Washington Heights

Biking in Astoria

Washington Heights

Victoria hosted a wonderful birthday party for Tamara. I went there with Katie, who drove. Very exotic to drive around Northern Manhattan. Especially up to 181st St and Broadway. I walked up Broadway once, but it’s still a foreign land. Washington Heights: Big apartment buildings. Hills (gosh, do we turn our wheels when we park?). And lots of Dominicans. And when you go that far up North, you realize just how not-to-scale that subway map is.

While looking for parking, I was thinking how I could never get these damn little bike parts I need. I needed rim tape and a brake-arm clip. Bike stores in Astoria are closed on Sunday. And I work all day Monday. But after finding parking on a side street, I noticed a sign for a bike store half a block down. And lights were on, apparently open at 8PM on a Sunday.

It was just like a little Amsterdam store-front bike store. Except that it was Dominican. And included a posse of six young to middle-aged Spanish-speaking men holding court between the ugly new mountain bikes hanging from the ceiling. The man, whose English was raised-in-New-York good, seemed baffled by my demand for rim tape for road-bike wheels and a part for a rear coaster brake. He kept asking me if I had a road bike or a mountain bike. I didn’t think he really wanted the full story. I told him I knew what size rim tape I needed. I just didn’t know what size he had. Neither, apparently, did he. I was insistent. And I made him bring me a ruler to measure the width of the rim tape. I got two rolls of 16mm tape (that’s a little wide for the front wheel, but it should be fine).

He eventually figured out what I meant by brake-arm clip. Though shockingly essential for safty on a coaster-braked bike, this part is a pretty insignificant little piece of metal. It clips the coaster brake to the chainstay of the frame so that the whole wheel, axel, and locking nut apparatus doesn’t start spinning wildly if you brake hard.

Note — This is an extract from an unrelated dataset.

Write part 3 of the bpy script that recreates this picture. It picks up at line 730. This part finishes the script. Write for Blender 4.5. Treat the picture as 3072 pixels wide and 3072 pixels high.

It’s sold, according to the package, by the name of “coaster brake strap.” I sure don’t know what it is in Spanish. But he found it without too much trouble. Little bike stores tend to be good for coaster brake parts. They even had the nice wide yellow pants strap I like, but only have one of. So I got one of those too. $10.50 later, the happy transaction was completed. In theory, this is my last bike purchase! Except for a 14mm socket wrench. But that’s a tool and a hardware-store purchase, so it’s in a different category.


The little metal band bends around the chainstay and screws shut to itself and the coasterbrake arm.

Then I go outside to find Katie wearing pink pants in the middle of Washington Heights spritzing her freshly cut hair while standing in a girly-girl pose I didn’t think she was capable of. I suddenly felt a long way from home.